Neither the prosecution nor the defence is disputing that Fields plowed his car into a crowd of counter-protesters at a white nationalist rally on Aug. 12, 2017, killing Heyer and injuring dozens more.

The only question, jurors were told to consider Thursday, is why did he do it?

The prosecution and defence agree James Alex Fields Jr. drove his car into a crowd in Charlottesville, Va. last year, killing Heather Heyer. The jury is being asked to decide why he did it. (Albemarle-Charlottesville Regional Jail via Associated Press)

Martin testified he and his fiancée, Heyer, and another friend had just joined the group of counter-protesters when he heard a tire screech. He said he pushed his fiancée out of the way, then he was hit by Fields' car, suffering a broken leg and other injuries. "I really didn't know what happened," he said.

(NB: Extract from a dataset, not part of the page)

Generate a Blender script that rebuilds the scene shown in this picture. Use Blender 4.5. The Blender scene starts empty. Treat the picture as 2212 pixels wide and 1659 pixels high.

A photo of Martin and others being tossed into the air by the car won a Pulitzer Prize. Martin is in the photo suspended in the air, wearing a white T-shirt, khaki shorts, and red and white sneakers.

During opening statements at Fields' murder trial, prosecutors and defence lawyers painted two starkly different pictures of what prompted the 21-year-old reputed admirer of Adolf Hitler to drive his grey Dodge Challenger into the crowd. 

Prosecutor Nina-Alice Antony told the jury that Fields was angry after fighting broke out earlier that day between white nationalists who came to Charlottesville to protest the planned removal of a statue of Confederate Gen. Robert E. Lee and others who came to protest against them.

Antony said Fields had driven all night from his home in Maumee, Ohio, to attend the rally in support of white nationalists. A former teacher of Fields has said he was fascinated by Nazism and admired Hitler. Three months before the rally, Fields twice posted on Instagram an image of a crowd being struck by a car, Antony said, adding that the people in the crowd were described as "protesters."

"This case is about his decision to act on that anger," Antony said.

Defence agrees Fields drove the car

Defence attorney John Hill agreed there's no doubt Fields drove the car that careened into the crowd, but Hill said it happened after hours of violent clashes between white nationalists and counter-protesters, including street brawling, people throwing bottles and the use of tear gas and chemical sprays.

Hill said Fields eventually met up with two other people who will testify that he was not angry and appeared calm when he gave them a ride to their cars. A short time later, Fields drove into the crowd.

Hill told jurors they will hear testimony from a police officer who pulled Fields over after the crash. "You'll hear James tell the officer that he feared for his safety, that was scared to death," he said. Fields also expressed remorse about the people who were hurt, Hill said.